## Exercise details
Would you retype, exactly and without the pictures, the lines between the line holding "Model this scene" and the line holding "rnd = random.Random(7)", inclusive, and nothing else?

────

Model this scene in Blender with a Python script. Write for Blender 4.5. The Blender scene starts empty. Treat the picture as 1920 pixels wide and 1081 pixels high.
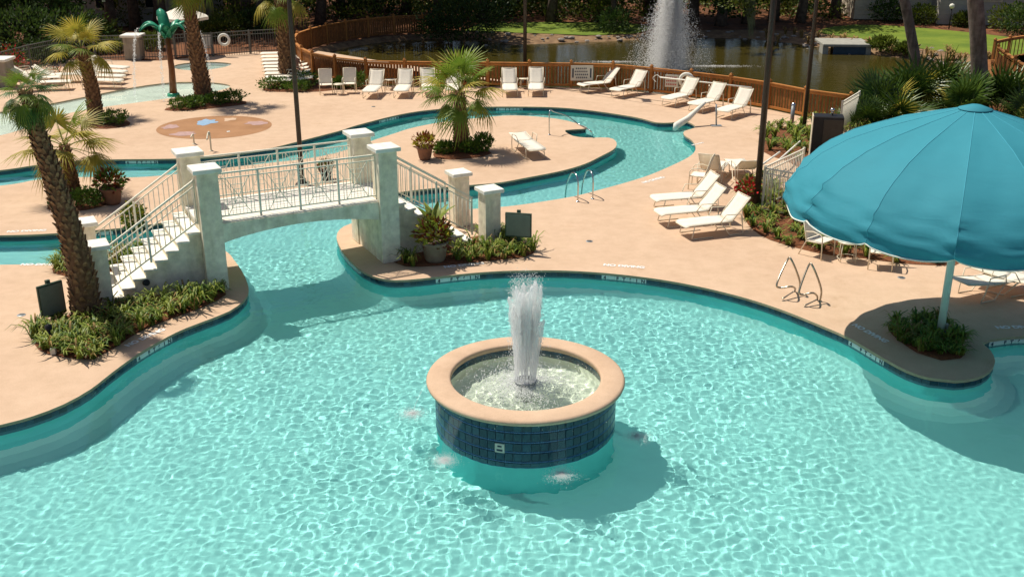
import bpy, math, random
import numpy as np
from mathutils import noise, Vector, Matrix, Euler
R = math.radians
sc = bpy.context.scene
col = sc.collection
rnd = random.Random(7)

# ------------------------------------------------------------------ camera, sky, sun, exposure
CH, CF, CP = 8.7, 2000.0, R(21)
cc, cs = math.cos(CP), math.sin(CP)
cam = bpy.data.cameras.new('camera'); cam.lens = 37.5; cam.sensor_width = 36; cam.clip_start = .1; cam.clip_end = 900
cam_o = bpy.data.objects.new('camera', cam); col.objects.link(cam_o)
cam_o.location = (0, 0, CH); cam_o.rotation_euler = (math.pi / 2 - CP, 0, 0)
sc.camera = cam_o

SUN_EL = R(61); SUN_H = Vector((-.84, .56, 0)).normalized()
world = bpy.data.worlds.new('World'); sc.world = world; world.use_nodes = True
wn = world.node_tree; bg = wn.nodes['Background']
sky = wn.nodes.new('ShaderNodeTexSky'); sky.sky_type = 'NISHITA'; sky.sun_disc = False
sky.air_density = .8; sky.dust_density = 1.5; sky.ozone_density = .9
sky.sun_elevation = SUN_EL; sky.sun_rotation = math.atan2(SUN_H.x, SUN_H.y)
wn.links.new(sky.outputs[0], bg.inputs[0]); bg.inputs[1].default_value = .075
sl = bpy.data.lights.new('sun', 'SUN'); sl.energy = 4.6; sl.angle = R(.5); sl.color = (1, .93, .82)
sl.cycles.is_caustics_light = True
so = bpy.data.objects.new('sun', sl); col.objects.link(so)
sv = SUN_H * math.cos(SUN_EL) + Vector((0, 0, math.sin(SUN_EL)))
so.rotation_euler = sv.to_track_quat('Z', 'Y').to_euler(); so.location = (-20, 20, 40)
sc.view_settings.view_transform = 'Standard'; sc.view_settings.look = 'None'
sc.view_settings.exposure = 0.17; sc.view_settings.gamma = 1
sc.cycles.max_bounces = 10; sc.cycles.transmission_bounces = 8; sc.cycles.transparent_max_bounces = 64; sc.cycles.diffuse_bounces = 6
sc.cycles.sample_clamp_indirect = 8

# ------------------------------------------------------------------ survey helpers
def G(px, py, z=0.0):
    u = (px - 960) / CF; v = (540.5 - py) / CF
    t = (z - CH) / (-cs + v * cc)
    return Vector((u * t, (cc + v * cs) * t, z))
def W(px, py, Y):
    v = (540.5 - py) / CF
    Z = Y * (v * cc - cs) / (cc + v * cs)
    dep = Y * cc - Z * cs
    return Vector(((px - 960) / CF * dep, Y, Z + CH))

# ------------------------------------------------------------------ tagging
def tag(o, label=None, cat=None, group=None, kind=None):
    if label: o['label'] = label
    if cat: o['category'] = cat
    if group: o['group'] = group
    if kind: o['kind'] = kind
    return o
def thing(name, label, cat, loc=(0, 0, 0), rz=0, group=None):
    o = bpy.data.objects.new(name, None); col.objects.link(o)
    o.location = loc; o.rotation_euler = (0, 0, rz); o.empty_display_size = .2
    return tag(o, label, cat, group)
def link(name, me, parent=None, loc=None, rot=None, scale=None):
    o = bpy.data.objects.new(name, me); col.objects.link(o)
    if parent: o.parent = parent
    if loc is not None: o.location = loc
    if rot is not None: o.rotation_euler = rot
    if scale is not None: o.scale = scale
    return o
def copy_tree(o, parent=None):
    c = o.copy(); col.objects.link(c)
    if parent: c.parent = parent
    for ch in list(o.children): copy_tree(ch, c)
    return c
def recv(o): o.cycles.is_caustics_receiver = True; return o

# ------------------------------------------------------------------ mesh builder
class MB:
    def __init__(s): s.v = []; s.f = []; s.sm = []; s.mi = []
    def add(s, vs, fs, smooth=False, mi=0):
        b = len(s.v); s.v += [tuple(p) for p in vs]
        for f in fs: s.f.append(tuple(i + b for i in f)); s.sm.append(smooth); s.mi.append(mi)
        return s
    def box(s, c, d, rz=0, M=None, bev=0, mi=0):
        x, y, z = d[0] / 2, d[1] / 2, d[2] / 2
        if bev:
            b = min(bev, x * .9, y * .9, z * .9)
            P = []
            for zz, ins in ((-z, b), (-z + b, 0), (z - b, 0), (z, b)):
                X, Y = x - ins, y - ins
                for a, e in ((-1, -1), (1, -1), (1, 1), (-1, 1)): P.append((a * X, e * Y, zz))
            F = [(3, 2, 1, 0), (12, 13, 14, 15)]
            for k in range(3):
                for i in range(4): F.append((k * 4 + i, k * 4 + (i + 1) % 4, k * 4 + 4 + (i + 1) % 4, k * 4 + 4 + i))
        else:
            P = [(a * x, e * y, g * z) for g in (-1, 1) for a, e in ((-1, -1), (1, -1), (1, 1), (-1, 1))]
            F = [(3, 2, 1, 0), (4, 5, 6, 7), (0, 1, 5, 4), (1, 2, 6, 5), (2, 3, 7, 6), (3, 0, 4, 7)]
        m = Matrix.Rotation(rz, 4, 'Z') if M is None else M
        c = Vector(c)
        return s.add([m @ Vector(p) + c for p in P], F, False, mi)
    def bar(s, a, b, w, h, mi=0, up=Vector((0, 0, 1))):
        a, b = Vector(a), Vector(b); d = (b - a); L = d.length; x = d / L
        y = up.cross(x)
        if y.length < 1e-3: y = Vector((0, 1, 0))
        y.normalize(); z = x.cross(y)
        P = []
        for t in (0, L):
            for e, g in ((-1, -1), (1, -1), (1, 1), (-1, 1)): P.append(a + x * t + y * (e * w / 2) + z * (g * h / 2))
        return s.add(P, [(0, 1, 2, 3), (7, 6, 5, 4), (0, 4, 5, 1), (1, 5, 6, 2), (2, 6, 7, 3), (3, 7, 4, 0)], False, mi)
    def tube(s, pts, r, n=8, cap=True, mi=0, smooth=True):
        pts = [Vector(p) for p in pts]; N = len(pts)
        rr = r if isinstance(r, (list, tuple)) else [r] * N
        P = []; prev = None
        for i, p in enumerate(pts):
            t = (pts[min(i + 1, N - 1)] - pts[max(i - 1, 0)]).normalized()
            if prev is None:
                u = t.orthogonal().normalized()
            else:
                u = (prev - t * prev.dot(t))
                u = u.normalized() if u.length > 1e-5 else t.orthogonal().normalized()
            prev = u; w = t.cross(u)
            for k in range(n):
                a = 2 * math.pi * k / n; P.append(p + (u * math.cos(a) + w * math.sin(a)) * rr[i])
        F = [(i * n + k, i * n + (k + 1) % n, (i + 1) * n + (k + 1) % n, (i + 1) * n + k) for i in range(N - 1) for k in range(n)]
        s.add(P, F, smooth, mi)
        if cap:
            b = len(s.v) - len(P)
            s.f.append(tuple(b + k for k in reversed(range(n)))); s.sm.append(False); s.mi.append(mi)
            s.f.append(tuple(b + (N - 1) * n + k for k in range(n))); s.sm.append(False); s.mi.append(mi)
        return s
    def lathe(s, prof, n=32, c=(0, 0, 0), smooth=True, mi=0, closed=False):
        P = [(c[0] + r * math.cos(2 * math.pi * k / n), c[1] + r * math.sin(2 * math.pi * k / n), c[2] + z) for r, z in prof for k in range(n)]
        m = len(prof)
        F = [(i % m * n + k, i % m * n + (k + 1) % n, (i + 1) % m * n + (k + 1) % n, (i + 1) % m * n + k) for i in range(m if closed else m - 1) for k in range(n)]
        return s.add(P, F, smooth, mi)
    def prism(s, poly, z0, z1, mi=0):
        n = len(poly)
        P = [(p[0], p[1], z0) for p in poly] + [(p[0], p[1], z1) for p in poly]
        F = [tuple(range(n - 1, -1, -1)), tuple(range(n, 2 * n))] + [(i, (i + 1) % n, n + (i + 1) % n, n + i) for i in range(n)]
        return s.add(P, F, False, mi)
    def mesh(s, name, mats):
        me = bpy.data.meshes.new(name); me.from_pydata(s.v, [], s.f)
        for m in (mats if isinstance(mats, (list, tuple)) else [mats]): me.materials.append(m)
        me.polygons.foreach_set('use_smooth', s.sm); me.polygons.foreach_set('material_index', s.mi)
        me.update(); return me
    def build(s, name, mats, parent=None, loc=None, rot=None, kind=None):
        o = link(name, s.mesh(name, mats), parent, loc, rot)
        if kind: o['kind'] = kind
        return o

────

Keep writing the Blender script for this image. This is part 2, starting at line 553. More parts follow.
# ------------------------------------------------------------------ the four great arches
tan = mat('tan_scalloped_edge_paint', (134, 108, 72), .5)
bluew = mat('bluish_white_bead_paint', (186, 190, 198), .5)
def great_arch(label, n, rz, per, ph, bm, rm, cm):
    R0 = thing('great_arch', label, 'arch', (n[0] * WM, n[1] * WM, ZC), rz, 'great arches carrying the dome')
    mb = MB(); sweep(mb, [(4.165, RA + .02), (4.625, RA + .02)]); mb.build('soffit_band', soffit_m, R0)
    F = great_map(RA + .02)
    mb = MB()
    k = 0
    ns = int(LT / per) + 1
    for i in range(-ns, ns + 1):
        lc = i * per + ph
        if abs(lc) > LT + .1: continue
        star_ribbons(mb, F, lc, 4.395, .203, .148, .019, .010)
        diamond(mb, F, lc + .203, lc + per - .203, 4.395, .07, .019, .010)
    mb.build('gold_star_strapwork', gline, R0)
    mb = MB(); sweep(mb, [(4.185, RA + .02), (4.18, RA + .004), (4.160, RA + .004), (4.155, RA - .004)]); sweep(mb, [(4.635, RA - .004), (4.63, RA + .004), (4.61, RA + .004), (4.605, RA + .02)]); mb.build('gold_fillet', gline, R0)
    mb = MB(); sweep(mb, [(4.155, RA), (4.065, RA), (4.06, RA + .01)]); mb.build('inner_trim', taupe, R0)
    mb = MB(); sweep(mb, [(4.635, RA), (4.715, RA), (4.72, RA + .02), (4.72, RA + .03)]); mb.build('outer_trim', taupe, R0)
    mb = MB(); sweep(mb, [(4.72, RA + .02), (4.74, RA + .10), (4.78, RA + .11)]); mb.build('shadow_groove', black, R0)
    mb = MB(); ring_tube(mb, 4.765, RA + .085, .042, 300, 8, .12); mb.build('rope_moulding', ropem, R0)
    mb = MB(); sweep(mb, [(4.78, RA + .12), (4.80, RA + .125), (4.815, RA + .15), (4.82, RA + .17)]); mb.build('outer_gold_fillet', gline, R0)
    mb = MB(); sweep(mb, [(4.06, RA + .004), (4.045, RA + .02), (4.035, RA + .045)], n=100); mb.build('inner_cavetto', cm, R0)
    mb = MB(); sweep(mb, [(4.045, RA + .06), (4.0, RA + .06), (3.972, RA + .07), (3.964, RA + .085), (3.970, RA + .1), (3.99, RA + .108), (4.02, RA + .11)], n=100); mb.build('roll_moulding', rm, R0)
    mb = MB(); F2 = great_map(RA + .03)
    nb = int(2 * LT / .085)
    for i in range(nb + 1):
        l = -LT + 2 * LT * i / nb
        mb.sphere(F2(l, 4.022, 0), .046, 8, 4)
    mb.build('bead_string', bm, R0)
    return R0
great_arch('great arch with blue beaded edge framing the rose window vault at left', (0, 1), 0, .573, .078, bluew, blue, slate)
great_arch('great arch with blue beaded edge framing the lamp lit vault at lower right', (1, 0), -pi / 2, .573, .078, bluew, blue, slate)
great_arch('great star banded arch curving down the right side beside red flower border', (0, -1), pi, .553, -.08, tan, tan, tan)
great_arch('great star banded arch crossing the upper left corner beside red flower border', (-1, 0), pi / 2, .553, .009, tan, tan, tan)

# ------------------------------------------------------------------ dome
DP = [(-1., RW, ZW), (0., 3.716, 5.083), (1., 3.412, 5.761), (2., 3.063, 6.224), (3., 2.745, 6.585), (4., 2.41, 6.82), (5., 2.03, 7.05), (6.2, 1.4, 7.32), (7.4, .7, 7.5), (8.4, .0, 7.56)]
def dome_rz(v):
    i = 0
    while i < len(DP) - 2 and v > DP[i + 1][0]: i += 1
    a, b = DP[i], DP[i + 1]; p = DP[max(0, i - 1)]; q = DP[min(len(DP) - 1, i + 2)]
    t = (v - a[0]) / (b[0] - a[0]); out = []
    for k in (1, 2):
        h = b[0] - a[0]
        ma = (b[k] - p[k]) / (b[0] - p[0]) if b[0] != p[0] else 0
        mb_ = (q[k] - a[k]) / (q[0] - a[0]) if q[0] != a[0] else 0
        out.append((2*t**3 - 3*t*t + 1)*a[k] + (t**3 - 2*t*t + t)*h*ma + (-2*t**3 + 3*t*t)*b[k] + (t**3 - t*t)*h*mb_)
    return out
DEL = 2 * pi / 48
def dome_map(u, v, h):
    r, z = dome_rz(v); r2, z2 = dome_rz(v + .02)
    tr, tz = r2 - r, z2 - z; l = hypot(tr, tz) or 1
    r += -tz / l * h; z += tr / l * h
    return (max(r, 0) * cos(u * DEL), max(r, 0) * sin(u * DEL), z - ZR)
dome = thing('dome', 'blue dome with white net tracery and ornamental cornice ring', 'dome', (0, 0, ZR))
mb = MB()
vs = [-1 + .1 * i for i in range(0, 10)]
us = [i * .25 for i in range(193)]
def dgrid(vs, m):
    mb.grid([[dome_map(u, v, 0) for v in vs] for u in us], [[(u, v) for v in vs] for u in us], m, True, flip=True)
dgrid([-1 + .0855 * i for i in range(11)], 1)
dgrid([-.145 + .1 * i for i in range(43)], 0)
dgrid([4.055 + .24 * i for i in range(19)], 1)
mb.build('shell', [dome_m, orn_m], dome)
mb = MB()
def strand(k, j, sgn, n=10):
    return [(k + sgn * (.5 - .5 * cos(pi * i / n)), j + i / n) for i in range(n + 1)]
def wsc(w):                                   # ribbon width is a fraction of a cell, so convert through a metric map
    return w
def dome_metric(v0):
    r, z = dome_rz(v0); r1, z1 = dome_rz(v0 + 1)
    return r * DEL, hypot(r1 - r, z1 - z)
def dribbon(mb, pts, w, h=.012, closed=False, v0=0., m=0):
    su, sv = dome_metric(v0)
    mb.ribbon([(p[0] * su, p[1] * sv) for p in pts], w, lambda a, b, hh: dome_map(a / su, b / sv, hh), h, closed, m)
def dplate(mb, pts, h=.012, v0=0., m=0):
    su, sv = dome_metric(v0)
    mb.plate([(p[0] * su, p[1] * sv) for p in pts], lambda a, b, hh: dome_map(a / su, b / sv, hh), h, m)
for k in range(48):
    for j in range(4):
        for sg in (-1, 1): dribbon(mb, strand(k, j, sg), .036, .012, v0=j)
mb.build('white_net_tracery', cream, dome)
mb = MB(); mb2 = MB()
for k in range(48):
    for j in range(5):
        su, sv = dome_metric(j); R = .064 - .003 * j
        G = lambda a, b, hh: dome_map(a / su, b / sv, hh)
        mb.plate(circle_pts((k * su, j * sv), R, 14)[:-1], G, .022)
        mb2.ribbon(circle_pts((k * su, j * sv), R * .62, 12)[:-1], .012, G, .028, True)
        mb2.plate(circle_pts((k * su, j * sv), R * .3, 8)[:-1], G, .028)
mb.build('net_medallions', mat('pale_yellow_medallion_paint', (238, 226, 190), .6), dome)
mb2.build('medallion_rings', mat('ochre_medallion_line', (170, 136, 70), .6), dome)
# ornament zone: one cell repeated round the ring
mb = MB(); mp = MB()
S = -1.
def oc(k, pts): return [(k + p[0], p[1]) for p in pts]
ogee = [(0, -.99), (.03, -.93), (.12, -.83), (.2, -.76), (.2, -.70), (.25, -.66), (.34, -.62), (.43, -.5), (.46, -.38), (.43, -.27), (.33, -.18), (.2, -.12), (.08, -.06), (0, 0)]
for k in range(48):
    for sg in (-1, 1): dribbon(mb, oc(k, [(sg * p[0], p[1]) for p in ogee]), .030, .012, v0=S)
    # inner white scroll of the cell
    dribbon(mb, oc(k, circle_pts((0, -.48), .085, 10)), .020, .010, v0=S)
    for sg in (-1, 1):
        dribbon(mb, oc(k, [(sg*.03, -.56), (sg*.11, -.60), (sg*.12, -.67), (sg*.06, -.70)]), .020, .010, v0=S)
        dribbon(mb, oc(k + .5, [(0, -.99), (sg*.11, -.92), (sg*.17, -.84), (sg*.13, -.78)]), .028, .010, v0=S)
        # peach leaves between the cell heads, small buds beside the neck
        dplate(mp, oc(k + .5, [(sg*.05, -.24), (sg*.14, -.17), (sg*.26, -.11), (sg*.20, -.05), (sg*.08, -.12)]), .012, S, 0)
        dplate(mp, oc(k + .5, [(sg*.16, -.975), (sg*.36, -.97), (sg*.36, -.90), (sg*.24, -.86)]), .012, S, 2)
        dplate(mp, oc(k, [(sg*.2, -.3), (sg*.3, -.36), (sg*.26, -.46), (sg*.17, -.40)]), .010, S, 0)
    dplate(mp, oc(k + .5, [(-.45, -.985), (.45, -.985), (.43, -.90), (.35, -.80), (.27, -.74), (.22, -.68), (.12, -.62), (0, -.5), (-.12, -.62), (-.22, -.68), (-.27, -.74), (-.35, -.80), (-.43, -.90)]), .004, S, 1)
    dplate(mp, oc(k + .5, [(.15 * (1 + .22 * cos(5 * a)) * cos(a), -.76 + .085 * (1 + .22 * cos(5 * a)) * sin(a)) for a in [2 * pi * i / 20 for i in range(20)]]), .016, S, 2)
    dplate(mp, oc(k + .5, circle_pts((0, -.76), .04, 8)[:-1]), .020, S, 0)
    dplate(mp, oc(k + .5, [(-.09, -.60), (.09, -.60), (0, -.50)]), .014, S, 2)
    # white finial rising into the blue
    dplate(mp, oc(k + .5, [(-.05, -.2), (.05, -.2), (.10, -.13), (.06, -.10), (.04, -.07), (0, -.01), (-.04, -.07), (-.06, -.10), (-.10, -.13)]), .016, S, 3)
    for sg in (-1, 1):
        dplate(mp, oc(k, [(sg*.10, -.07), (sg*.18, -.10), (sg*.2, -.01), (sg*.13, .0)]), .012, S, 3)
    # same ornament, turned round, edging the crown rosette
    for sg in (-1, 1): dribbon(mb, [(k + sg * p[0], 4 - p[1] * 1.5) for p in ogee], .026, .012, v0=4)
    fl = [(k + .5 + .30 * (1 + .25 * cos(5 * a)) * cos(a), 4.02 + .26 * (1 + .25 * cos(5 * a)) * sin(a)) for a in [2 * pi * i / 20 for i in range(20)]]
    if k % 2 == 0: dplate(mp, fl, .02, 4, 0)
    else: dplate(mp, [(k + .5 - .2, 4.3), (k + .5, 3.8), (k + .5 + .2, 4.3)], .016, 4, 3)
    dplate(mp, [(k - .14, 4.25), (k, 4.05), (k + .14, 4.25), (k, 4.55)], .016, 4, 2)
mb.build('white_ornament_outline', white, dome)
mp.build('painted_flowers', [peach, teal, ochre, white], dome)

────

## The reply
Model this scene in Blender with a Python script. Write for Blender 4.5. The Blender scene starts empty. Treat the picture as 1920 pixels wide and 1081 pixels high.
import bpy, math, random
import numpy as np
from mathutils import noise, Vector, Matrix, Euler
R = math.radians
sc = bpy.context.scene
col = sc.collection
rnd = random.Random(7)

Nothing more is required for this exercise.